Liabilities and Rights of Promoters

11/03/2020 0 By indiafreenotes

Liabilities of Promoter:

The liabilities of promoters are given below:

  1. Liability to account in profit:

As we have already discussed that promoter stands in a fiduciary position to the company. The promoter is liable to account to the company for all secret profits made by him without full disclosure to the company. The company may adopt any one of the following two courses if the promoter fails to disclose the profit.

(i)The company can sue the promoter for an amount of profit and recover the same with interest.

(ii) The company can rescind the contract and can recover the money paid.

  1. Liability for mis-statement in the prospectus:

Section 62(1) holds the promoter liable to pay compensation to every person who subscribes for any share or debentures on the faith of the prospectus for any loss or damage sustained by reason of any untrue statement included in it. Sec. on 62 also provides certain grounds on which a promoter can avoid his liability. Similarly Sec. 63 provides for criminal liability for mis-statement in the prospectus and a promoter may also become liable under this section.

The promoter may also be imprisoned for a term which may extend to two years or may be punished with the fine upto Rs. 5,000 for untrue statement in the prospectus. (Sec. 63).

  1. Personal liability:

The promoter is personally liable for all contracts made by him on behalf of the company until the contracts have been discharged or the company takes over the liability of the promoter.

The death of promoter does not relieve him from liabilities.

  1. Liability at the time of winding up of the company:

In the course of winding up of the company, on an application made by the official liquidator, the court may make a promoter liable for misfeasance or breach of trust. (Sec. 543).

Further where fraud has been alleged by the liquidator against a promoter, the court may order for his public examination. (Sec. 478).

Preliminary Contracts/Pre-Incorporation Contracts Made by the Promoters:

Preliminary contracts are those contracts which are made by the promoters with different parties on behalf of the company yet to be incorporated. Such contracts are generally entered into by promoters to acquire some property or right for and on behalf of the company to be formed.

The promoters enter into preliminary contracts, generally as agents or trustees of the company. Such contracts are not legally binding on the company because two consenting parties are necessary to a contract whereas the company is non­entity before incorporation.

The company has no legal existence until it is incorporated. It therefore follows:

  1. That when, the company is registered, it is not bound by the preliminary contract.
  2. That the company when registered cannot ratify the agreement. The company was not a principal with contractual capacity at the time of contract. A contract can be ratified only when it is made by an agent for a principal who is in existence and who is competent to contract at the time when the contract is made.
  3. That if the agent undertook any liability under the agreement, he would be personally liable notwithstanding that he is described in the agreement as an agent and that the company may have attempted to ratify the agreement.
  4. The company cannot enforce the preliminary agreement.

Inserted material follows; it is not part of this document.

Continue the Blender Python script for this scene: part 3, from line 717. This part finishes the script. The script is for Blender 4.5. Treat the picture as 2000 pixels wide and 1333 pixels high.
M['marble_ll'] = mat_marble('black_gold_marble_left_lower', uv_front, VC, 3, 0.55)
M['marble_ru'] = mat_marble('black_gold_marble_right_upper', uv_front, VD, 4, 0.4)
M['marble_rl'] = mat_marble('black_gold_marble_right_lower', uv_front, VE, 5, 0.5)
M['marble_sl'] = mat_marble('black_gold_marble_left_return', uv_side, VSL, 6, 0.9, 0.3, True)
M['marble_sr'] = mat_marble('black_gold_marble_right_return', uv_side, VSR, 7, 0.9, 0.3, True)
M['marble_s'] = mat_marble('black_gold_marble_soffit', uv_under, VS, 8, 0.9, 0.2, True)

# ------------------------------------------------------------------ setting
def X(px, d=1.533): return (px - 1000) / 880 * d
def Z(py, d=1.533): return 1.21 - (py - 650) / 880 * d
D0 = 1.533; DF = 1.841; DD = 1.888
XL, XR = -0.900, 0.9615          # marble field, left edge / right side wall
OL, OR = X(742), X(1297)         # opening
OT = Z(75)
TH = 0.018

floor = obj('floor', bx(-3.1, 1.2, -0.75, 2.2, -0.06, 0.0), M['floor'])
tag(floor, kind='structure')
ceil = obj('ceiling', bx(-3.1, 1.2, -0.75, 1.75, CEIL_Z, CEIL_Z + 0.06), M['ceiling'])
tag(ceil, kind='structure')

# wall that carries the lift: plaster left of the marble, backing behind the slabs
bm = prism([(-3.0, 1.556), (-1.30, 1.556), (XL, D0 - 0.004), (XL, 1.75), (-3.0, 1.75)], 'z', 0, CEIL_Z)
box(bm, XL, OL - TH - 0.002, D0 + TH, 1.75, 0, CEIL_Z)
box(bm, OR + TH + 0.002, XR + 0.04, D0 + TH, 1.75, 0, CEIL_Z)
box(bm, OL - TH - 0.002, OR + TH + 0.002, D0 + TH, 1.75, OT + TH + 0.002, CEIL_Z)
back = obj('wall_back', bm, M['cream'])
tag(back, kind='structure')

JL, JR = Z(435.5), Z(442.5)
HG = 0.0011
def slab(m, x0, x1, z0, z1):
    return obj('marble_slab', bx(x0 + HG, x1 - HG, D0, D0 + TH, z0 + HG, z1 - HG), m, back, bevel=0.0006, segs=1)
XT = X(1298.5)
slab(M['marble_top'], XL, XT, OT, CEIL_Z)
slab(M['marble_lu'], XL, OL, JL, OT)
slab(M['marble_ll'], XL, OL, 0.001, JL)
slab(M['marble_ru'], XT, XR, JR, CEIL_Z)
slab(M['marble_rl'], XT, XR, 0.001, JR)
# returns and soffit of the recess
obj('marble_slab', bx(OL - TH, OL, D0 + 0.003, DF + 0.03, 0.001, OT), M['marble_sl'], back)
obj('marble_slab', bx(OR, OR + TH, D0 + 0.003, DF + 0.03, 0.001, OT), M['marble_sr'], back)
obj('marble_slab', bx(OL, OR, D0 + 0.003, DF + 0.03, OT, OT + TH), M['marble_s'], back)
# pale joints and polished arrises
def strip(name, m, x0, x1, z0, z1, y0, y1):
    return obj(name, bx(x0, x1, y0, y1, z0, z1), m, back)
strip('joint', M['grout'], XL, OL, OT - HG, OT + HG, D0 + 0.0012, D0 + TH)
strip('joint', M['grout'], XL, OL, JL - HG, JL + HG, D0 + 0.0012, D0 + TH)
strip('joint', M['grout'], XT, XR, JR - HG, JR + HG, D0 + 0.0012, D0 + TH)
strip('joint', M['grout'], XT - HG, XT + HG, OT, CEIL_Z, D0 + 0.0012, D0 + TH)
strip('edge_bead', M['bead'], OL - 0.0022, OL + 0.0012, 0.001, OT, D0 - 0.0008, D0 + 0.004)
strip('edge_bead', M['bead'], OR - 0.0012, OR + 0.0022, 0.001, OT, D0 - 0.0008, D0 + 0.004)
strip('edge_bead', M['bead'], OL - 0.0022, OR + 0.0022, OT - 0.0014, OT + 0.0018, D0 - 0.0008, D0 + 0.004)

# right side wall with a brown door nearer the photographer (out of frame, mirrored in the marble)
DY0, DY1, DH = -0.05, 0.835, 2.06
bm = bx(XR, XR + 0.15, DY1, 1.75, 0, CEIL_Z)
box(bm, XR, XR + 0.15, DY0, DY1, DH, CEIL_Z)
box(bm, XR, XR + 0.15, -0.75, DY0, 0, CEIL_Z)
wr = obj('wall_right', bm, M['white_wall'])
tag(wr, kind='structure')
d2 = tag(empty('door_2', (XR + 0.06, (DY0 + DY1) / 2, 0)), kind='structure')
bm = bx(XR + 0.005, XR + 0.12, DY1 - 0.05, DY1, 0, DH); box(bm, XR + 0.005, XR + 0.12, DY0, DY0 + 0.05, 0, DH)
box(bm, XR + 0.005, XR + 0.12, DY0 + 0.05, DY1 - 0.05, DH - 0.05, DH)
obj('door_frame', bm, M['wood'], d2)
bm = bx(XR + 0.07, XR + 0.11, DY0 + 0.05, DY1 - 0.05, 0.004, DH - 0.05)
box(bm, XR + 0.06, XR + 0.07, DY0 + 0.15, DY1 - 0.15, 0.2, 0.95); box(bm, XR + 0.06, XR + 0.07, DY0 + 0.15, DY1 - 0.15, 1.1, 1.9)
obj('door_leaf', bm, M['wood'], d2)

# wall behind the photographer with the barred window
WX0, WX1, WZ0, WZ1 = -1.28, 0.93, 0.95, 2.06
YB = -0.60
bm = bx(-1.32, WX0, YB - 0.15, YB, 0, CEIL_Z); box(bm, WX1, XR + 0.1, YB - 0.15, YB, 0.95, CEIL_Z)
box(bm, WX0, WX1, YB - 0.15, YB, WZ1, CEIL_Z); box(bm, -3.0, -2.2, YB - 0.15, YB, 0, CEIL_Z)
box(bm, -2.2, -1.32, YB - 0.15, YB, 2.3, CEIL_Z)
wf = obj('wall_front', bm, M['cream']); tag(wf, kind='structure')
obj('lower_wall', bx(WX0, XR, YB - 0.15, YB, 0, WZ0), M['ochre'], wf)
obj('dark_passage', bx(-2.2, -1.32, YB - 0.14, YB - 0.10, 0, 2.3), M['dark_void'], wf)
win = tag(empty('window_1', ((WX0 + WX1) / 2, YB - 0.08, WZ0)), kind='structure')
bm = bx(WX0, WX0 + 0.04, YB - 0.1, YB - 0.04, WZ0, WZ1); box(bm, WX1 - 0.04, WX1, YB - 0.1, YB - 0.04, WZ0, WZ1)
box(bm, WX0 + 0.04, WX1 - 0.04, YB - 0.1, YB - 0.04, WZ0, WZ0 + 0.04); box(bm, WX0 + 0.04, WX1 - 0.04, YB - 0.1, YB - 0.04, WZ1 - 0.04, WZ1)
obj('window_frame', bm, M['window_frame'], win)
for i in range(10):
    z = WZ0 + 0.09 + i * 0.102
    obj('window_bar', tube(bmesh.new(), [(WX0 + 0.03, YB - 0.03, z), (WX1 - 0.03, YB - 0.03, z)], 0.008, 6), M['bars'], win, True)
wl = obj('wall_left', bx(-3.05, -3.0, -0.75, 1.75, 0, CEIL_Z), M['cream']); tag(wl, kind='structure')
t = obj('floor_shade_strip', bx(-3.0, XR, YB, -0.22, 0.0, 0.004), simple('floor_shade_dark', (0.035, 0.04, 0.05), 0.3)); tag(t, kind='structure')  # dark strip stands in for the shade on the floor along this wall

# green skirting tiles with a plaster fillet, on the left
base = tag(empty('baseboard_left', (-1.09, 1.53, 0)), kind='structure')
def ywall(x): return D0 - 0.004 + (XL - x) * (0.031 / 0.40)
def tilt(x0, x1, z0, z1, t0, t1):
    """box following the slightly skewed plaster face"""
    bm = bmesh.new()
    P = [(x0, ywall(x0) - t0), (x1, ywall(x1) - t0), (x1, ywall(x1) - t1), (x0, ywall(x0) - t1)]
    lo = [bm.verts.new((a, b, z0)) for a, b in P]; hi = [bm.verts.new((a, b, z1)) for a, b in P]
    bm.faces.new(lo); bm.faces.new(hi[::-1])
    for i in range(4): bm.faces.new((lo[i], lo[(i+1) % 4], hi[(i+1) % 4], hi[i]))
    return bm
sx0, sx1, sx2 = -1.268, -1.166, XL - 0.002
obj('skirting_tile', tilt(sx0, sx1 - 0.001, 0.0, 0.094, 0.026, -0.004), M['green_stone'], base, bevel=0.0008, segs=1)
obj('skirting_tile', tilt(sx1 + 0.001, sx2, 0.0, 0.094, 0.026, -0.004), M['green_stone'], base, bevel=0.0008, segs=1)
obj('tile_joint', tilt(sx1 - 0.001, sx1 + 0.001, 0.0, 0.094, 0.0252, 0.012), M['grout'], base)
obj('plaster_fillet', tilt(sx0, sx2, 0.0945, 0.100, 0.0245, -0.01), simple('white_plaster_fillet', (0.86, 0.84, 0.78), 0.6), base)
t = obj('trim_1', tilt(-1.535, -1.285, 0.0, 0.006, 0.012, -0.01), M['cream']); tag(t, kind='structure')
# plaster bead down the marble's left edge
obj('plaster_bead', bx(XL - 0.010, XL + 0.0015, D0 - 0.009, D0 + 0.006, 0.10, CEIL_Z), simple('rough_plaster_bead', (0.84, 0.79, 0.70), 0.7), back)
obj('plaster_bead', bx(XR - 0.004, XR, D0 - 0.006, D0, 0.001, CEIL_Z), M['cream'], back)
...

The preliminary contracts made by promoters generally provided that if the company adopts the agreement the promoter’s liability shall cease and if the company does not adopt the agreement within a certain time either party may rescind the contract. In such a case promoter’s liability would cease after the lapse of fixed time.

Rights of Promoters:

Since promoters have duties, it implies that they have rights too.

Rights are:

(i) They are entitled to take assistance of the experts in preparing the documents.

(ii) They can enter into preliminary or pre-incorporation contracts on behalf of the proposed company.

(iii) They may claim reasonable remuneration for their services.

Company Promotion in India:

The industrial history of India is the history of company promotion by managing agents during the British regime. Directors and partners of old firms did also promote business enterprises. In India, we do not have generally any professional or specialized agencies for promotion of companies.

The National Industrial Development Corporation was started in 1954 as a specialist promoting institution. It prepared project reports for a number of industrial units.

In company promotion in India, promoters usually follow the stan­dard stages. But, if necessary, they also undertake the task of incorpo­ration and formation, underwriting of shares, substantial share contri­bution and, above all, direct charge of routine management of busi­ness.

Promoters in India, therefore, perform various functions in the formational stage of a company. They act as manager and controller of new companies. A controlling interest in the affairs of the company is generally retained by the Indian promoters. Promoters are generally the first directors of a company.